Il suffit de passer le coin de la rue, et c'est là, de l'autre coté du mur.
La rue de la Neustadtgasse dément son nom en filant à l'horizontale, derrière la cathédrale, en plein vieux quartier de Zurich, pour déboucher sur la roide rampe pavée de la Trittligasse, et c'est là, à trois pas en contrebas, qu'une porte de verre débouche sur un autre monde à la fois étrange et fascinant, d'une déroutante beauté mêlée d'effroi. Tel étant l'uivers de Robert Indermaur dont la galerie Trittli de Werner Frei présente ces jours une trentaine de peintures et de sculptures récentes, bien représentatives des diverses composantes de l'oeuvre de l'artiste grison (né en 1947 à Coire), à la fois poétique et ludique, contemplative et dramatique, baroque et comique aussi. Dans l'espace restreint à deux niveaux de la galerie, ce saisissant ensemble de visions de Robert Indermaur fait littéralement éclater les murs, alors que la variété des thèmes et des climats de ses toiles se trouve comme dépassée par l'unité organique du regard de l'artiste évoquant à la fois l'expressionnisme (on pense plus précisément aux descendants d'un Böcklin, du côté de Grosz ou d'Ensor) ou le réalisme poétique d'un Varlin, le grotesque théâtral d'un Dürrenmatt ou les féeries douces-acides d'un Fellini - ce n'est pas par hasard que je mêle divers modes d'expression artistique...

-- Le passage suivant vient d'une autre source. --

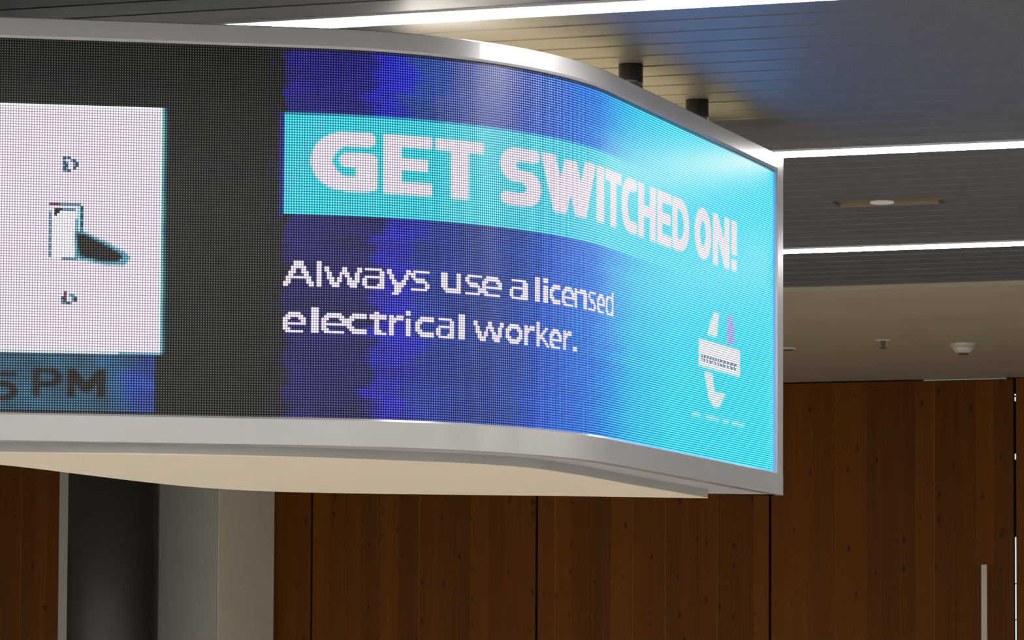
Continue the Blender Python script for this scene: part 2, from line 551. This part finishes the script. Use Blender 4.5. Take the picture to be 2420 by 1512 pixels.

Un immense paysage hodlérien, d'une parfaite fluidité de touche, amorce au sous-sol ce qui pourrait être le départ (ou l'arrivée) de la rêverie proposée par cet ensemble oscillant entre douceur (cette barque posée comme une plume sur un fleuve surréellement jaune sillonnant à la verticale) et véhémence théâtrale, paradoxes visuels et autres fantasmagories oniriques. La liberté du peintre est accordée à celle du rêve, dans lequel tout est possible, comme au jeu. Mais celui-ci n'est ni gratuit ni jamais innocent.